### Exercise directions
Quote the whole listing exactly. Leave the pictures out of your copy.

### Dataset section
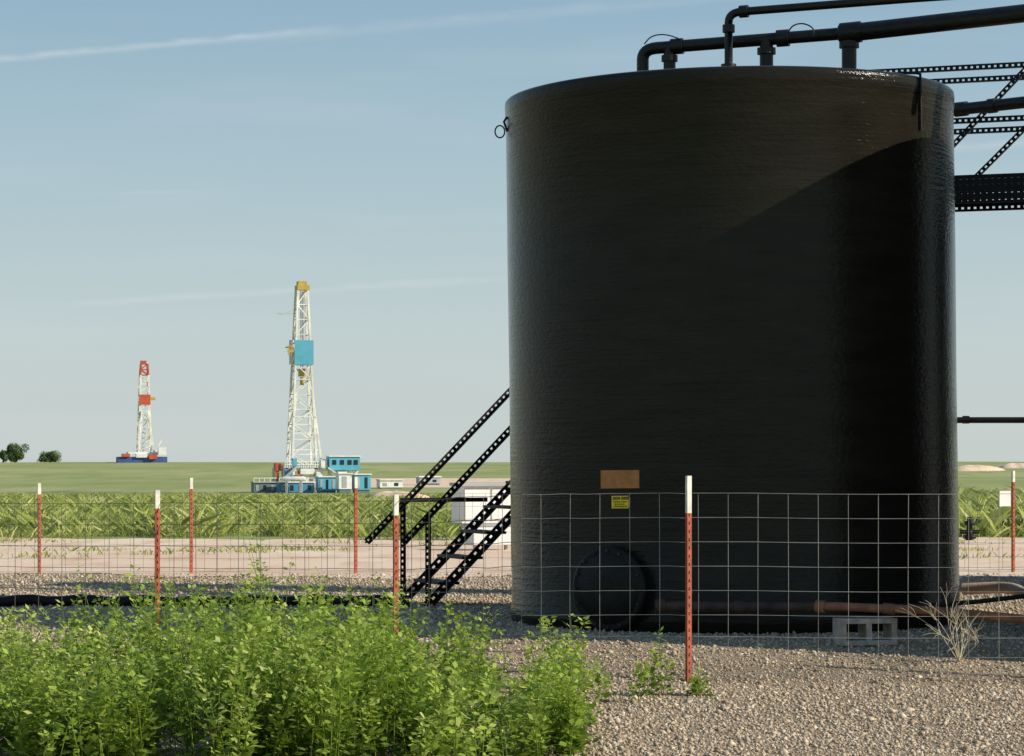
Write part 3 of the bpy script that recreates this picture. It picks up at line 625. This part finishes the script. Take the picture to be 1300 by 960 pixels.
# ---------------------------------------------------------------- light, sky, camera
AZ=math.radians(75); EL=math.radians(27.5)
sv=Vector((math.sin(AZ)*math.cos(EL),-math.cos(AZ)*math.cos(EL),math.sin(EL)))
sd=bpy.data.lights.new('sun','SUN'); sd.energy=5; sd.angle=math.radians(.5); sd.color=(1,.93,.78)
so=bpy.data.objects.new('sun',sd); C.objects.link(so); so.rotation_euler=sv.to_track_quat('Z','Y').to_euler()
w=bpy.data.worlds.new('World'); S.world=w; w.use_nodes=True; nt=w.node_tree; N=nt.nodes; L=nt.links; bg=N['Background']
sky=N.new('ShaderNodeTexSky'); sky.sky_type='NISHITA'; sky.sun_disc=False; sky.sun_elevation=EL
sky.sun_rotation=math.atan2(sv.x,sv.y); sky.air_density=1.0; sky.dust_density=1.0; sky.ozone_density=1.2
tc=N.new('ShaderNodeTexCoord'); sx=N.new('ShaderNodeSeparateXYZ'); L.new(tc.outputs['Generated'],sx.inputs[0])
def mth(op,a,b=None,c=None,clamp=False):
    n=N.new('ShaderNodeMath'); n.operation=op; n.use_clamp=clamp
    for i,v in enumerate((a,b,c)):
        if v is None: continue
        if isinstance(v,(int,float)): n.inputs[i].default_value=v
        else: L.new(v,n.inputs[i])
    return n.outputs[0]
hr=N.new('ShaderNodeValToRGB'); e=hr.color_ramp.elements
while len(e)<5: e.new(.5)
for i,(p_,c_) in enumerate(((0,(.59,.65,.635)),(.05,(.54,.635,.645)),(.11,(.42,.56,.625)),(.18,(.29,.45,.58)),(.8,(.09,.19,.37)))): e[i].position=p_; e[i].color=(*c_,1)
L.new(sx.outputs['Z'],hr.inputs['Fac'])
hs=N.new('ShaderNodeVectorMath'); hs.operation='SCALE'; hs.inputs['Scale'].default_value=10; L.new(hr.outputs['Color'],hs.inputs[0])
hm=N.new('ShaderNodeMixRGB'); hm.inputs['Fac'].default_value=.92; L.new(sky.outputs[0],hm.inputs['Color1']); L.new(hs.outputs[0],hm.inputs['Color2'])
yy=mth('MAXIMUM',sx.outputs['Y'],.05); uu=mth('DIVIDE',sx.outputs['X'],yy); vv=mth('DIVIDE',sx.outputs['Z'],yy)
cv=N.new('ShaderNodeCombineXYZ'); L.new(uu,cv.inputs[0]); L.new(vv,cv.inputs[1])
def noise(sx_,sy_,det=6):
    mp=N.new('ShaderNodeMapping'); mp.inputs['Scale'].default_value=(sx_,sy_,1); L.new(cv.outputs[0],mp.inputs[0]); n=N.new('ShaderNodeTexNoise'); n.inputs['Scale'].default_value=1; n.inputs['Detail'].default_value=det; L.new(mp.outputs[0],n.inputs['Vector']); return n.outputs['Fac']
nf=noise(60,160); nb=noise(6,50)
def trail(x0,y0,x1,y1,wd,amp):
    u0,v0,u1,v1=(x0-650)/F,(587-y0)/F,(x1-650)/F,(587-y1)/F; k=(v1-v0)/(u1-u0)
    line=mth('MULTIPLY_ADD',uu,k,v0-k*u0); line=mth('MULTIPLY_ADD',mth('SUBTRACT',nf,.5),wd/F*1.5,line)
    d=mth('ABSOLUTE',mth('SUBTRACT',vv,line)); m_=mth('SUBTRACT',1,mth('DIVIDE',d,wd/F),None,True)
    m_=mth('MULTIPLY',m_,mth('MULTIPLY',mth('SUBTRACT',uu,u0),40,None,True)); m_=mth('MULTIPLY',m_,mth('MULTIPLY',mth('SUBTRACT',u1,uu),25,None,True))
    front=mth('GREATER_THAN',sx.outputs['Y'],.1)
    return mth('MULTIPLY',mth('MULTIPLY',m_,mth('MULTIPLY_ADD',nf,1.2,-.1)),mth('MULTIPLY',front,amp))
tot=None
for a in((-160,90,450,35,6,.5),(300,52,1150,-25,11,.2),(60,388,700,350,6,.3),(100,246,320,242,4,.2),(900,215,1500,165,8,.3)):
    q=trail(*a); tot=q if tot is None else mth('ADD',tot,q)
mr=N.new('ShaderNodeMapRange'); mr.inputs['From Min'].default_value=.5; mr.inputs['From Max'].default_value=.8; mr.inputs['To Max'].default_value=.12; L.new(nb,mr.inputs['Value'])
tot=mth('ADD',tot,mr.outputs[0],None,True)
mx=N.new('ShaderNodeMixRGB'); L.new(tot,mx.inputs['Fac']); L.new(hm.outputs[0],mx.inputs['Color1']); mx.inputs['Color2'].default_value=(7.9,8.1,8.0,1)
L.new(mx.outputs[0],bg.inputs['Color']); bg.inputs['Strength'].default_value=.1
cd=bpy.data.cameras.new('camera'); cam=bpy.data.objects.new('camera',cd); C.objects.link(cam); cam.location=(0,0,EYE); cam.rotation_euler=(math.pi/2,0,0)
cd.sensor_width=36; cd.sensor_fit='HORIZONTAL'; cd.lens=36*F/1300; cd.shift_y=107/1300; cd.clip_start=.1; cd.clip_end=12000
S.camera=cam
S.view_settings.view_transform='Standard'; S.view_settings.look='None'; S.view_settings.exposure=0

### Complete output
Write part 3 of the bpy script that recreates this picture. It picks up at line 625. This part finishes the script. Take the picture to be 1300 by 960 pixels.
# ---------------------------------------------------------------- light, sky, camera
AZ=math.radians(75); EL=math.radians(27.5)
sv=Vector((math.sin(AZ)*math.cos(EL),-math.cos(AZ)*math.cos(EL),math.sin(EL)))
sd=bpy.data.lights.new('sun','SUN'); sd.energy=5; sd.angle=math.radians(.5); sd.color=(1,.93,.78)
so=bpy.data.objects.new('sun',sd); C.objects.link(so); so.rotation_euler=sv.to_track_quat('Z','Y').to_euler()
w=bpy.data.worlds.new('World'); S.world=w; w.use_nodes=True; nt=w.node_tree; N=nt.nodes; L=nt.links; bg=N['Background']
sky=N.new('ShaderNodeTexSky'); sky.sky_type='NISHITA'; sky.sun_disc=False; sky.sun_elevation=EL
sky.sun_rotation=math.atan2(sv.x,sv.y); sky.air_density=1.0; sky.dust_density=1.0; sky.ozone_density=1.2
tc=N.new('ShaderNodeTexCoord'); sx=N.new('ShaderNodeSeparateXYZ'); L.new(tc.outputs['Generated'],sx.inputs[0])
def mth(op,a,b=None,c=None,clamp=False):
    n=N.new('ShaderNodeMath'); n.operation=op; n.use_clamp=clamp
    for i,v in enumerate((a,b,c)):
        if v is None: continue
        if isinstance(v,(int,float)): n.inputs[i].default_value=v
        else: L.new(v,n.inputs[i])
    return n.outputs[0]
hr=N.new('ShaderNodeValToRGB'); e=hr.color_ramp.elements
while len(e)<5: e.new(.5)
for i,(p_,c_) in enumerate(((0,(.59,.65,.635)),(.05,(.54,.635,.645)),(.11,(.42,.56,.625)),(.18,(.29,.45,.58)),(.8,(.09,.19,.37)))): e[i].position=p_; e[i].color=(*c_,1)
L.new(sx.outputs['Z'],hr.inputs['Fac'])
hs=N.new('ShaderNodeVectorMath'); hs.operation='SCALE'; hs.inputs['Scale'].default_value=10; L.new(hr.outputs['Color'],hs.inputs[0])
hm=N.new('ShaderNodeMixRGB'); hm.inputs['Fac'].default_value=.92; L.new(sky.outputs[0],hm.inputs['Color1']); L.new(hs.outputs[0],hm.inputs['Color2'])
yy=mth('MAXIMUM',sx.outputs['Y'],.05); uu=mth('DIVIDE',sx.outputs['X'],yy); vv=mth('DIVIDE',sx.outputs['Z'],yy)
cv=N.new('ShaderNodeCombineXYZ'); L.new(uu,cv.inputs[0]); L.new(vv,cv.inputs[1])
def noise(sx_,sy_,det=6):
    mp=N.new('ShaderNodeMapping'); mp.inputs['Scale'].default_value=(sx_,sy_,1); L.new(cv.outputs[0],mp.inputs[0]); n=N.new('ShaderNodeTexNoise'); n.inputs['Scale'].default_value=1; n.inputs['Detail'].default_value=det; L.new(mp.outputs[0],n.inputs['Vector']); return n.outputs['Fac']
nf=noise(60,160); nb=noise(6,50)
def trail(x0,y0,x1,y1,wd,amp):
    u0,v0,u1,v1=(x0-650)/F,(587-y0)/F,(x1-650)/F,(587-y1)/F; k=(v1-v0)/(u1-u0)
    line=mth('MULTIPLY_ADD',uu,k,v0-k*u0); line=mth('MULTIPLY_ADD',mth('SUBTRACT',nf,.5),wd/F*1.5,line)
    d=mth('ABSOLUTE',mth('SUBTRACT',vv,line)); m_=mth('SUBTRACT',1,mth('DIVIDE',d,wd/F),None,True)
    m_=mth('MULTIPLY',m_,mth('MULTIPLY',mth('SUBTRACT',uu,u0),40,None,True)); m_=mth('MULTIPLY',m_,mth('MULTIPLY',mth('SUBTRACT',u1,uu),25,None,True))
    front=mth('GREATER_THAN',sx.outputs['Y'],.1)
    return mth('MULTIPLY',mth('MULTIPLY',m_,mth('MULTIPLY_ADD',nf,1.2,-.1)),mth('MULTIPLY',front,amp))
tot=None
for a in((-160,90,450,35,6,.5),(300,52,1150,-25,11,.2),(60,388,700,350,6,.3),(100,246,320,242,4,.2),(900,215,1500,165,8,.3)):
    q=trail(*a); tot=q if tot is None else mth('ADD',tot,q)
mr=N.new('ShaderNodeMapRange'); mr.inputs['From Min'].default_value=.5; mr.inputs['From Max'].default_value=.8; mr.inputs['To Max'].default_value=.12; L.new(nb,mr.inputs['Value'])
tot=mth('ADD',tot,mr.outputs[0],None,True)
mx=N.new('ShaderNodeMixRGB'); L.new(tot,mx.inputs['Fac']); L.new(hm.outputs[0],mx.inputs['Color1']); mx.inputs['Color2'].default_value=(7.9,8.1,8.0,1)
L.new(mx.outputs[0],bg.inputs['Color']); bg.inputs['Strength'].default_value=.1
cd=bpy.data.cameras.new('camera'); cam=bpy.data.objects.new('camera',cd); C.objects.link(cam); cam.location=(0,0,EYE); cam.rotation_euler=(math.pi/2,0,0)
cd.sensor_width=36; cd.sensor_fit='HORIZONTAL'; cd.lens=36*F/1300; cd.shift_y=107/1300; cd.clip_start=.1; cd.clip_end=12000
S.camera=cam
S.view_settings.view_transform='Standard'; S.view_settings.look='None'; S.view_settings.exposure=0